Replace every copy of x with -x/9

[tex]\displaystyle e^{\text{x}} = \sum_{n=0}^{\infty}\frac{\text{x}^n}{n!}\\\\\\\displaystyle e^{-\text{x}/9} = \sum_{n=0}^{\infty}\frac{\left(-\text{x}/9\right)^n}{n!}\\\\[/tex]

Then multiply both sides by 6

[tex]\displaystyle e^{-\text{x}/9} = \sum_{n=0}^{\infty}\frac{\left(-\text{x}/9\right)^n}{n!}\\\\\\\displaystyle 6e^{-\text{x}/9} = 6\sum_{n=0}^{\infty}\frac{\left(-\text{x}/9\right)^n}{n!}\\\\\\\displaystyle 6e^{-\text{x}/9} = \sum_{n=0}^{\infty}\frac{6\left(-\text{x}/9\right)^n}{n!}\\\\\\[/tex]

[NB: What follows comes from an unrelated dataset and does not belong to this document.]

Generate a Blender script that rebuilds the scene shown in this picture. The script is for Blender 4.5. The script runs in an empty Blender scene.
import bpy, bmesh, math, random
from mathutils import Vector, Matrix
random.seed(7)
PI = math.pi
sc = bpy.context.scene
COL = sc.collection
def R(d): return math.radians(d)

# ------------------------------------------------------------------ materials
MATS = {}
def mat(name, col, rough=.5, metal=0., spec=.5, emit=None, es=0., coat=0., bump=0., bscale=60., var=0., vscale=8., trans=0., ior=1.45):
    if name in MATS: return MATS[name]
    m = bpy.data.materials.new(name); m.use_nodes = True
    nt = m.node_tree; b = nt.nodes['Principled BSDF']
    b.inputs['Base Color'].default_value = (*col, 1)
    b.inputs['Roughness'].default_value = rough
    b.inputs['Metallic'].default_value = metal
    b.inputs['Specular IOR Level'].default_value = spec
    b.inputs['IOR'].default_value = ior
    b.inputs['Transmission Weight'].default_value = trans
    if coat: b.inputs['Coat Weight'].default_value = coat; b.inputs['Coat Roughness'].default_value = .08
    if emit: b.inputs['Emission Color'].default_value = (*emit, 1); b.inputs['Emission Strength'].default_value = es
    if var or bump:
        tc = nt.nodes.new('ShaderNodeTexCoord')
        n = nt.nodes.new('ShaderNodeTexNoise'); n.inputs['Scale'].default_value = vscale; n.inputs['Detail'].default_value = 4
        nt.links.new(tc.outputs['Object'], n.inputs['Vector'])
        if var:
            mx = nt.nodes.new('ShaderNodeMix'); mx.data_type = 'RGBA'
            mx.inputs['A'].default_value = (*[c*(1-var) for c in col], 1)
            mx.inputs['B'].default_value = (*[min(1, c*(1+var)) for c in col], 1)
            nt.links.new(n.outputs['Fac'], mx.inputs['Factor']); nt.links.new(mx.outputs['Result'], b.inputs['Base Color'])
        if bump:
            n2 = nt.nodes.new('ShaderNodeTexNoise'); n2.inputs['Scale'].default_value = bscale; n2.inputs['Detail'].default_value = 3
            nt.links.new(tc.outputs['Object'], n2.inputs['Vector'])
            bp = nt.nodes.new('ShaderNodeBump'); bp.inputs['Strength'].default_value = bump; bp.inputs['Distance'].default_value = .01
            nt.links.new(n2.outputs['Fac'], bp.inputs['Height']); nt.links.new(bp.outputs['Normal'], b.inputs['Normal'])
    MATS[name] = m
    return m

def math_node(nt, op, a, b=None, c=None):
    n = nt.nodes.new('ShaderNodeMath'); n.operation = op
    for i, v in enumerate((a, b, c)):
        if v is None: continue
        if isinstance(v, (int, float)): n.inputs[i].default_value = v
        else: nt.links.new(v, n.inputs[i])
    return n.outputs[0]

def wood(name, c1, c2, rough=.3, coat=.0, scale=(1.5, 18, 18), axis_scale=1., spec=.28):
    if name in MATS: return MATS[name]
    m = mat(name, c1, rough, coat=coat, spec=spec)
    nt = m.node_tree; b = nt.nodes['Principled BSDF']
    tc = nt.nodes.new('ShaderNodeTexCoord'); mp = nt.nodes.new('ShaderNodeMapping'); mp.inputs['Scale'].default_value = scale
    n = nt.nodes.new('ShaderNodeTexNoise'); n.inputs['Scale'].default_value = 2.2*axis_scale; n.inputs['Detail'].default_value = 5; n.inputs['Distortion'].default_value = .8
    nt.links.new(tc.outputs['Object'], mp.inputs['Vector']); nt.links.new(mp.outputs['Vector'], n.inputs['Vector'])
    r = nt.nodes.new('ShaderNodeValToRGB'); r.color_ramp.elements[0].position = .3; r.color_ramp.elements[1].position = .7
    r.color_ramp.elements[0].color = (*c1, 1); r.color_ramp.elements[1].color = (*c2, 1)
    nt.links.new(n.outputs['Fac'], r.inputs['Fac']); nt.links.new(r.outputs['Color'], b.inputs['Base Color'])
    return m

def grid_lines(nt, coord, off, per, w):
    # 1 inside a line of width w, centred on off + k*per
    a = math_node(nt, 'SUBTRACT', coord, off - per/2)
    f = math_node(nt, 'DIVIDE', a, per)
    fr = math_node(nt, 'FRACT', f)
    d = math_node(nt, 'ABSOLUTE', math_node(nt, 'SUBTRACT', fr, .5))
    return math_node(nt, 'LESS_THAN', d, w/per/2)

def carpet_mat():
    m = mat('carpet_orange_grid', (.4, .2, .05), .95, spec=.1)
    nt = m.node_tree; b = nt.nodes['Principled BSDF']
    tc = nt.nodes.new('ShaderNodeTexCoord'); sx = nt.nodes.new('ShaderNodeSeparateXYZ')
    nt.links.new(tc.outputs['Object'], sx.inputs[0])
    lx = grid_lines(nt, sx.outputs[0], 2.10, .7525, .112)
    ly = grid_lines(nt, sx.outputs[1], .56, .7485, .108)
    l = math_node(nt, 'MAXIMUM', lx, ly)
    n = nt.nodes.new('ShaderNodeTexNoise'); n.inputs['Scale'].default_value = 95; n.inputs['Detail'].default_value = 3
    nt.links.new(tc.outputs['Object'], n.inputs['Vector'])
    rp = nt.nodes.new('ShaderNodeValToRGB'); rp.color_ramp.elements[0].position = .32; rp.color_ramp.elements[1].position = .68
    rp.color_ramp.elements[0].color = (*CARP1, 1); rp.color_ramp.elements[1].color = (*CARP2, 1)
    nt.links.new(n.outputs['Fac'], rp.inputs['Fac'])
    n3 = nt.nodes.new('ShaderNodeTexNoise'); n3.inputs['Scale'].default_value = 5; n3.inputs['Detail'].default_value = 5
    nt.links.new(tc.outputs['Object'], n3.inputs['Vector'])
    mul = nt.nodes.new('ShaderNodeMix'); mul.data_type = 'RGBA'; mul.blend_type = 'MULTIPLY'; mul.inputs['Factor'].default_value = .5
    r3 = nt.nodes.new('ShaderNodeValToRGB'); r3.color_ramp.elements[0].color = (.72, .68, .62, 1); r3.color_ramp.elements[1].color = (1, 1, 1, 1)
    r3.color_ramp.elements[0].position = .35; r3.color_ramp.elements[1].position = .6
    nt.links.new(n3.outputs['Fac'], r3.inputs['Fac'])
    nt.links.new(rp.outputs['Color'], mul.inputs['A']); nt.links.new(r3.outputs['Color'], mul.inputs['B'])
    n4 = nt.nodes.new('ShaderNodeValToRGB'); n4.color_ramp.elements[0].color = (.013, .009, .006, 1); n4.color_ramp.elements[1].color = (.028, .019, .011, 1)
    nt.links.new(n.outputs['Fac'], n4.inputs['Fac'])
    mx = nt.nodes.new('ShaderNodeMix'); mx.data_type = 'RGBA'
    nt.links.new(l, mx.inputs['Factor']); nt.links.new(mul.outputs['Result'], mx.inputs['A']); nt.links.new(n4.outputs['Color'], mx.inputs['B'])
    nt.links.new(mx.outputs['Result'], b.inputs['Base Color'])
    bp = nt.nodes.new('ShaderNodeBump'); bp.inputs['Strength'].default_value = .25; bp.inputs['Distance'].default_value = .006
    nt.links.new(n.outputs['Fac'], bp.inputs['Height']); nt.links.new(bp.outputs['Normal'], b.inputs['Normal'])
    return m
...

If you wanted, you could expand things out a bit

[tex]\displaystyle 6e^{-\text{x}/9} = \sum_{n=0}^{\infty}\frac{6\left(-\text{x}/9\right)^n}{n!}\\\\\\\displaystyle 6e^{-\text{x}/9} = \frac{6\left(-\text{x}/9\right)^0}{0!} + \frac{6\left(-\text{x}/9\right)^1}{1!} + \frac{6\left(-\text{x}/9\right)^2}{2!} + \frac{6\left(-\text{x}/9\right)^3}{3!} + \cdots[/tex]

[tex]\displaystyle 6e^{-\text{x}/9} = 6 - \frac{2}{3}\text{x} + \frac{1}{27}\text{x}^2- \frac{1}{729}\text{x}^3 + \cdots[/tex]

This matches what we found in the previous section.